Depuis lors, un certain nombre d’écoles de la région sont venues visiter nos lieux de culte. D’autres vont le faire dans les mois qui viennent. Les questions directes des enfants et des collégiens renforcent la nécessité d’approfondir chacun notre propre religion pour en parler en vérité. C’est certainement un des fruits de ces rencontres. Un autre fruit est un lien social qui en sort renforcé. Le maire lui-même l’a souligné dans une lettre adressée aux responsables des quatre cultes. Lors d’une audience qu’il nous a accordée, il reconnaissait que la laïcité ne devait pas se vivre contre les religions, ni même sans les religions, mais avec elles.

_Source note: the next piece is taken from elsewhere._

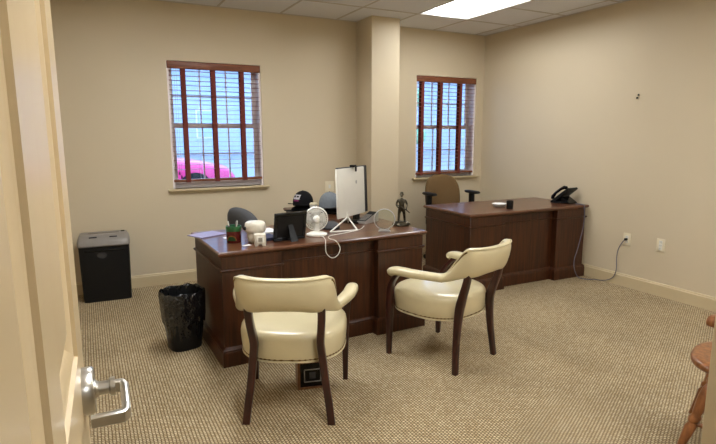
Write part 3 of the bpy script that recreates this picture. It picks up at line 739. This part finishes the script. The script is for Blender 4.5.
# soldier statuette
st = thing('statuette', 'pewter statuette of a standing figure at the right end of the desk', 'statuette', (2.178, 3.455, ZT), R(150))
b = B(); rr = []
for k, (r, z) in enumerate(((.064, 0), (.068, .006), (.066, .016), (.056, .026), (.045, .032))):
    rr.append([Vector((x*(1+.10*math.sin(i*1.3+k)), y*.8*(1+.10*math.cos(i*.9+k)), z+(.004*math.sin(i*2.1) if k > 1 else 0))) for i, (x, y) in enumerate(sup(r, r, 2.3, 28))])
loft(b, rr); obj('base', b, BRONZE, st)
me = bpy.data.meshes.new('figure')
V = [(0, 0, .135, .016), (0, -.001, .165, .019), (0, -.002, .195, .021), (0, 0, .212, .010), (0, .002, .225, .0085),
     (.017, 0, .125, .0145), (.021, .010, .08, .011), (.024, .002, .04, .009), (.025, .018, .032, .007),
     (-.017, 0, .125, .0145), (-.022, -.004, .08, .011), (-.026, -.012, .04, .009), (-.027, .006, .032, .007),
     (.030, -.002, .200, .010), (.042, .002, .168, .0085), (.030, .022, .148, .007), (.016, .030, .15, .006),
     (-.030, -.002, .200, .010), (-.043, .0, .166, .0085), (-.036, .018, .138, .007), (-.034, .026, .128, .006)]
E = [(0, 1), (1, 2), (2, 3), (3, 4), (0, 5), (5, 6), (6, 7), (7, 8), (0, 9), (9, 10), (10, 11), (11, 12), (2, 13), (13, 14), (14, 15), (15, 16), (2, 17), (17, 18), (18, 19), (19, 20)]
me.from_pydata([v[:3] for v in V], E, []); me.materials.append(BRONZE)
fo = bpy.data.objects.new('figure', me); C.objects.link(fo); fo.parent = st
sk = fo.modifiers.new('skin', 'SKIN'); sk.use_smooth_shade = True; ss = fo.modifiers.new('sub', 'SUBSURF'); ss.levels = ss.render_levels = 2
for i, v in enumerate(V): me.skin_vertices[0].data[i].radius = (v[3], v[3])
me.skin_vertices[0].data[0].use_root = True
b = B(); lathe(b, [(0, -.016), (.008, -.014), (.0125, -.004), (.0135, .006), (.010, .015), (0, .019)], 18, (0, .004, .243), cap=False)
lathe(b, [(.0015, -.003), (.004, -.0035), (.002, -.006)], 8, (0, .018, .240))
obj('head', b, BRONZE, st)
b = B(); lathe(b, [(.0185, .243), (.0175, .246), (.0135, .25), (.0125, .26), (.008, .267), (0, .269)], 20, (0, .003, 0), cap=False); obj('helmet', b, BRONZE, st)
b = B(); tube(b, [(.02, .034, .16), (-.04, .026, .125), (-.062, .018, .105)], .0042, 8); tube(b, [(.02, .034, .16), (.045, .038, .178)], .0026, 8); obj('rifle', b, BRONZE, st)
b = B(); box(b, -.02, .02, -.034, -.014, .158, .205, .005); obj('backpack', b, BRONZE, st)

# ------------------------------------------------------------------ caps and cup on the side unit
def cap(name, label, loc, rz, cloth, patch, sc=1., flat=1.):
    t = thing(name, label, 'cap', loc, rz)
    t.scale = (sc, sc, sc*flat)
    b = B(); rr = []
    for k in range(9):
        a = k/8*PI/2*.985; r = .088*math.cos(a); z = .022+.108*math.sin(a)**.92
        rr.append([Vector((x*(1+.0), y*1.08, z)) for x, y in sup(r, r, 2.1, 36)])
    rr.insert(0, [Vector((x, y*1.08, 0)) for x, y in sup(.088, .088, 2.1, 36)])
    loft(b, rr); c_ = obj('crown', b, cloth, t, sharp=60)
    b = B(); lathe(b, [(.007, .126), (.006, .132), (0, .134)], 12, cap=False); obj('button', b, cloth, c_)
    # brim, front = +Y
    b = B(); top = []; n = 20; rows_ = []
    for i in range(n+1):
        a = PI*i/n; inner = Vector((.088*math.cos(a), .088*1.08*math.sin(a)*.98, .012))
        outer = Vector((.094*math.cos(a), .092*1.0*math.sin(a)+.078*math.sin(a)**.8, .012))
        row = []
        for s_ in (0, .35, .7, 1):
            p = inner.lerp(outer, s_); p.z = .014 - 3.2*p.x*p.x*s_ - .006*s_ + .026*s_
            p.z = max(p.z, .002)
            row.append(p)
        rows_.append(row)
    vr = [[b.verts.new(p) for p in r] for r in rows_]
    for a_, c2 in zip(vr, vr[1:]):
        for j in range(3): b.faces.new((a_[j], a_[j+1], c2[j+1], c2[j]))
    br_ = obj('brim', b, cloth, t, sharp=70); md_ = br_.modifiers.new('thick', 'SOLIDIFY'); md_.thickness = .003; md_.offset = 1
    if patch:
        def on(u, z, off):    # point on crown front: u sideways, z height
            k = min(.999, max(0, (z-.022)/.108)); a = math.asin(k**(1/.92)); r = .088*math.cos(a)+off; th = PI/2+u/max(r, .03)
            return Vector((r*math.cos(th), r*1.08*math.sin(th), z))
        def patch_mesh(u0, u1, z0, z1, off):
            b_ = B(); g = [[b_.verts.new(on(u0+(u1-u0)*i/8, z0+(z1-z0)*j/6, off)) for i in range(9)] for j in range(7)]
            for j in range(6):
                for i in range(8): b_.faces.new((g[j][i], g[j][i+1], g[j+1][i+1], g[j+1][i]))
            bmesh.ops.solidify(b_, geom=b_.faces[:], thickness=.001); return b_
        pa = obj('logo_patch', patch_mesh(-.036, .036, .060, .100, .0035), WTHR, c_)
        for u0, u1, z0, z1 in ((-.028, -.008, .076, .092), (.004, .026, .078, .090)):
            obj('logo_stroke', patch_mesh(u0, u1, z0, z1, .005), BFAB, pa)
        obj('logo_bar', patch_mesh(-.03, .03, .044, .056, .0035), MAG, c_)
    return t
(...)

On dit que les religions peuvent conduire à des « identités meurtrières ». C’est vrai. Mais les communautés religieuses des banlieues peuvent être au contraire un facteur humble de renforcement d’un lien social fragile. C’est du moins ce que nous avons le sentiment de vivre dans cette ville, qui compte le plus fort pourcentage d’allocataires du Rmi dans le Rhône. L’expérience de Saint-Fons peut paraître irénique, pourtant elle n’est pas isolée en région lyonnaise.
Sans être un facteur déterminant dans la résolution des problèmes sociaux que connaissent les banlieues, la coexistence pacifique des religions peut cependant créer un climat plus apaisé pour l’action citoyenne, politique et économique. C’est sur ce terrain que nous sommes attendus.